We try and steer clear of direct discussion about the thing, but the notion that state governments could start charging returned overseas travellers for their own quarantine is one issue I could not let go by.

Queensland looks like it’s leading the way by slugging people up to $200 a day for the privilege of being shunted into a hotel after returning from abroad.

New South Wales also looks like it could be looking at trying to recoup some of the costs, but at least in NSW, they can justify it on the basis of having the nation’s busiest international airport, which most airlines make their default location.

I have to ask though, is this justifiable?

Why should government be charging people for being forced to do something they don’t want to do?

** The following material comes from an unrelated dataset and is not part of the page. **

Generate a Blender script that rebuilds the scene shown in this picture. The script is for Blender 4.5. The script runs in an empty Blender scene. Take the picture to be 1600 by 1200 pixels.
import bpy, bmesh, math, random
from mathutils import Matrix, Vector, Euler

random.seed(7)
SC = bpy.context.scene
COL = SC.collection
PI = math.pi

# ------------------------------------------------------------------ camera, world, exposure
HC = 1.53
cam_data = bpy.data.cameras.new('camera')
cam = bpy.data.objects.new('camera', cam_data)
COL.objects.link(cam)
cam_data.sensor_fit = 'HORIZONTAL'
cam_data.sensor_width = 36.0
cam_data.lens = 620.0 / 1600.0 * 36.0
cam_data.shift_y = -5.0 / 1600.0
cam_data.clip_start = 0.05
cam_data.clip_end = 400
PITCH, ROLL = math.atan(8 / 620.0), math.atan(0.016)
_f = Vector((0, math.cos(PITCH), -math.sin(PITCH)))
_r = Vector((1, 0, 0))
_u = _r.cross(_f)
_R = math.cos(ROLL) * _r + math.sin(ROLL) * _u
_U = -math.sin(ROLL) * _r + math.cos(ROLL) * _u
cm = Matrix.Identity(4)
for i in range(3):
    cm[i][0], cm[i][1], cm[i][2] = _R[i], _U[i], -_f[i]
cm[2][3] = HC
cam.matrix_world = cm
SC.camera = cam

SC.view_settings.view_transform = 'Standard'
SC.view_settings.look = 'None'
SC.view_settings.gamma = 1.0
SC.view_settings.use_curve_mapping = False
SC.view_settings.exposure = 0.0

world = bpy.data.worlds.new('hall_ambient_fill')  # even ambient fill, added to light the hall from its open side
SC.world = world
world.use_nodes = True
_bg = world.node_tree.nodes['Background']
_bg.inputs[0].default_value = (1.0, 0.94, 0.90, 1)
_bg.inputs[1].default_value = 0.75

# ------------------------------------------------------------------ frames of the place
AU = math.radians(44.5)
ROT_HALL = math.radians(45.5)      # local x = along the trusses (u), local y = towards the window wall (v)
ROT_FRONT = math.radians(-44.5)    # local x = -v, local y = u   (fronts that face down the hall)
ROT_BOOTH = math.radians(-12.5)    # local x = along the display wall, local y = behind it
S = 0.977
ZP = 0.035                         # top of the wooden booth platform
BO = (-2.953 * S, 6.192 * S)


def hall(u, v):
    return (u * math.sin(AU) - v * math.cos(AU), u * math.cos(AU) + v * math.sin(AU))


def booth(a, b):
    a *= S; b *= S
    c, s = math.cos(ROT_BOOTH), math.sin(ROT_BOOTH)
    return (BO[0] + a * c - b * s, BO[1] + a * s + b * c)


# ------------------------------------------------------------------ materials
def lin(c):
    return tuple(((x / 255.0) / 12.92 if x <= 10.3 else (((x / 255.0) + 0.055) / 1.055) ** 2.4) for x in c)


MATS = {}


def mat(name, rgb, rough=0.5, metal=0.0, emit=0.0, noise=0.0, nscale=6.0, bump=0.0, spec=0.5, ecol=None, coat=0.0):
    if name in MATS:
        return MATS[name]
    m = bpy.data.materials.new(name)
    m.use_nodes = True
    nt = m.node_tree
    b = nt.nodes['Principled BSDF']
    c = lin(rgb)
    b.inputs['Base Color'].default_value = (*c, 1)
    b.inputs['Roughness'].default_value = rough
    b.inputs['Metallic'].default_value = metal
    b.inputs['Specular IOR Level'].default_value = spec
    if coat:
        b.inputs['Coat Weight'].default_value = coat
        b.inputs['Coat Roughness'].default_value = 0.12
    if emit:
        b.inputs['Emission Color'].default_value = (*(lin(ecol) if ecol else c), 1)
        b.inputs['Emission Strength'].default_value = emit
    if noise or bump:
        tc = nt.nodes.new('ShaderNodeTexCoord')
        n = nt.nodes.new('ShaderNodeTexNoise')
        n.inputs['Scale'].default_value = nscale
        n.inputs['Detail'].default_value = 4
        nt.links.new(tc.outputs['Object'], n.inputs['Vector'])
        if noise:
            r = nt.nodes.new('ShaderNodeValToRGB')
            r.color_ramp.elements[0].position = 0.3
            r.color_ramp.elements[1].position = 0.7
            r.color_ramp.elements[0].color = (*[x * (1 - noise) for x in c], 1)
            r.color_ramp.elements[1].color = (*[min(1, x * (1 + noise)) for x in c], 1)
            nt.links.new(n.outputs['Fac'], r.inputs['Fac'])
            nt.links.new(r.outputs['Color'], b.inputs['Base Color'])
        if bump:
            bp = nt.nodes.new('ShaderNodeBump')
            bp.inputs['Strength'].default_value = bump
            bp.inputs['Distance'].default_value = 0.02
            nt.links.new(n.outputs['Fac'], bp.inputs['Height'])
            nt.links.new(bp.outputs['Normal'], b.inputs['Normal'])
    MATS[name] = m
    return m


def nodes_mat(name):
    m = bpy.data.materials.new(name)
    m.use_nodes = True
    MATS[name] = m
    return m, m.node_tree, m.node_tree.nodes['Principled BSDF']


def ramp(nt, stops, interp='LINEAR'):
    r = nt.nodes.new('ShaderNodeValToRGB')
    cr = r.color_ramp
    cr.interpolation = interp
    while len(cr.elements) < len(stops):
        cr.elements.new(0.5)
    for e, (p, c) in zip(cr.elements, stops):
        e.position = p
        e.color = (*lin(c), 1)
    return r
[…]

This isn’t like paying to register your car.

You have the choice to not drive.

But when the federal government has spent so long telling Australians based overseas to return home, how can the states then justify their efforts to reach into the pockets of people who are basically acting on the orders of, as some politicos refer to Canberra, “club fed”?

This is not something many people have control over.

Other nations have taken the approach of not providing non-residents of any income support as large swathes of the economy are shut down, just as Australia has, and that’s their right.

When people can voluntarily leave a location, I understand the logic in charging.

But when governments give orders, should it not be up to them to bear the cost?

Thankfully here in SA this is not the case.

Mind you, there aren’t a huge number of international travellers arriving in SA, so I get why the charges wouldn’t be too high.

Perhaps I am simply getting well and truly over hearing about how lockdowns are vital for public safety, yet the state with the highest level of lockdowns continues to have spikes.

But I think it’s only reasonable that, if you’re going to be forced to do something, you’re paid for it.

Especially when it’s government telling you to do it.